Sure did. We can now reuse it for cross-compilation purposes:

  1. add artifact resources for Windows and MacOS
[...]
- name: binary-linux
type: s3
source:
access_key_id: ((AWS_ACCESS_KEY_ID))
secret_access_key: ((AWS_SECRET_ACCESS_KEY))
region_name: ((AWS_DEFAULT_REGION))
bucket: concourse-farm-releases
regexp: binaries/linux/fetcher-(.*)-linux-amd64
+- name: binary-darwin
+ type: s3
+ source:
+ access_key_id: ((AWS_ACCESS_KEY_ID))
+ secret_access_key: ((AWS_SECRET_ACCESS_KEY))
+ region_name: ((AWS_DEFAULT_REGION))
+ bucket: concourse-farm-releases
+ regexp: binaries/darwin/fetcher-(.*)-darwin-amd64
+
+- name: binary-windows
+ type: s3
+ source:
+ access_key_id: ((AWS_ACCESS_KEY_ID))
+ secret_access_key: ((AWS_SECRET_ACCESS_KEY))

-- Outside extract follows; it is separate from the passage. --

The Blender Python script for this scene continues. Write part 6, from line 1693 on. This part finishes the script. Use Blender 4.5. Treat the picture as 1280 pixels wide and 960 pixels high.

+ region_name: ((AWS_DEFAULT_REGION))
+ bucket: concourse-farm-releases
+ regexp: binaries/windows/fetcher-(.*)-windows-amd64
  1. add 2 respective put steps after each new task
[...]
- name: build
plan:
- get: code-repo
trigger: true
passed: [ test ]
- get: version
params:
bump: patch
- - task: build
+ - task: build-linux-amd64
file: code-repo/ci/tasks/build.yml
params:
GOARCH: amd64
GOOS: linux
- put: binary-linux
params:
file: build/fetcher-*
+ - task: build-darwin-amd64
+ file: code-repo/ci/tasks/build.yml
+ params:
+ GOARCH: amd64
+ GOOS: darwin
+ - put: binary-linux
+ params:
+ file: build/fetcher-*
+ - task: build-windows-amd64
+ file: code-repo/ci/tasks/build.yml
+ params:
+ GOARCH: amd64
+ GOOS: windows
+ FILE_EXTENSION: ".exe"
+ - put: binary-windows
+ params:
+ file: build/fetcher-*

Note the optional FILE_EXTENSION param in the Windows build. As always, set-pipeline before proceeding, then re-run the pipeline to get semver-ed binaries for 3 different OSes!